Smyers, a member of RA’s Design Review Board, said her experience on the DRB has shown her that RA needs to spearhead an effort to maintain, renovate and rejuvenate facilities across Reston.

Restoring Reston’s watershed is one of Smyers’ major concerns, as are maintaining property values and the quality of life generally. Overall, Smyers said she wants to balance fiscal responsibility with providing the services the community has come to expect.

If elected, Smyers would help implement more public meetings for Reston residents to inform the public about opportunities in the community, she said.

Unlike her opponent, Smyers said she is fully in favor of amending the governing documents to give RA the flexibility to continue providing services at adequate levels.

“I am a proponent for the entire document review referendum,” she said.


Doug Bushée

Bushée, the only candidate seeking reelection to the same district, said Wednesday that the last three years he has served on the RA board have given him the skills needed for another term. Bushée cited the RA board’s record for the last three years, mentioning accomplishments like the successful passage of the Southgate Recreational Center referendum, the Nature House, and consistent balanced budgets.

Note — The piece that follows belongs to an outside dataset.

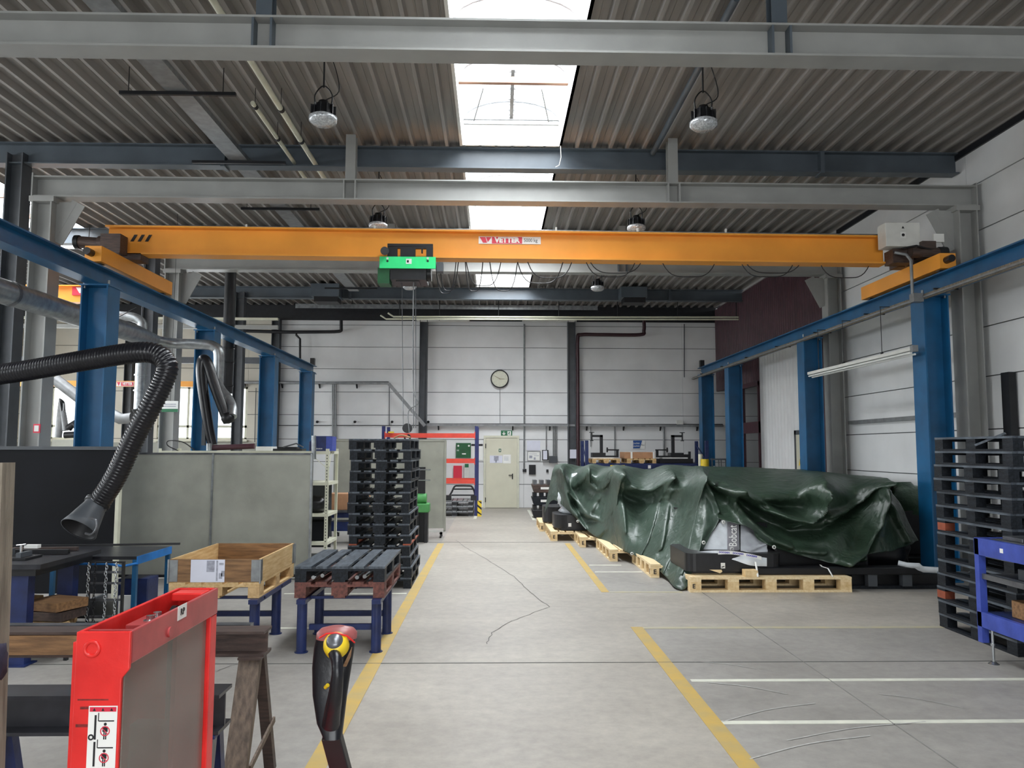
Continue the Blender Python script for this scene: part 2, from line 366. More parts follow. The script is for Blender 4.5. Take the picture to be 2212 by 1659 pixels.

If Bushée is elected for a second term as the North Point RA director, he said he will focus on maintaining Reston’s pathways and ensuring they are kept safe. Also, Bushée said he will continue working to keep assessments low and will oppose changing the index used to compute increases to an index tied to labor costs.

In a broad sense, however, Bushée said steps must be taken to ensure RA maintains the ability to provide services well into the future.

“We all agree that we should put Reston first,” he said. “Not just for today, but in the long term as well.”

Eugene Cannon

Cannon, who is relatively new to Reston, said he would protect Reston’s environment, maintain aging facilities and would effectively represent residents as the Dulles Rail Project moves forward. A supporter of bringing Metro to Reston, Cannon said he wants RA to ensure that transportation alternatives are provided while traffic is interrupted by the project.

Also, Cannon said he would be a voice of fiscal responsibility on the RA board, giving the organization’s expenditures a closer look.

“Special attention must be paid to every dollar spent,” he said.

Reston must also become more welcoming to new residents, Cannon said, with RA informing newcomers about the community’s different opportunities.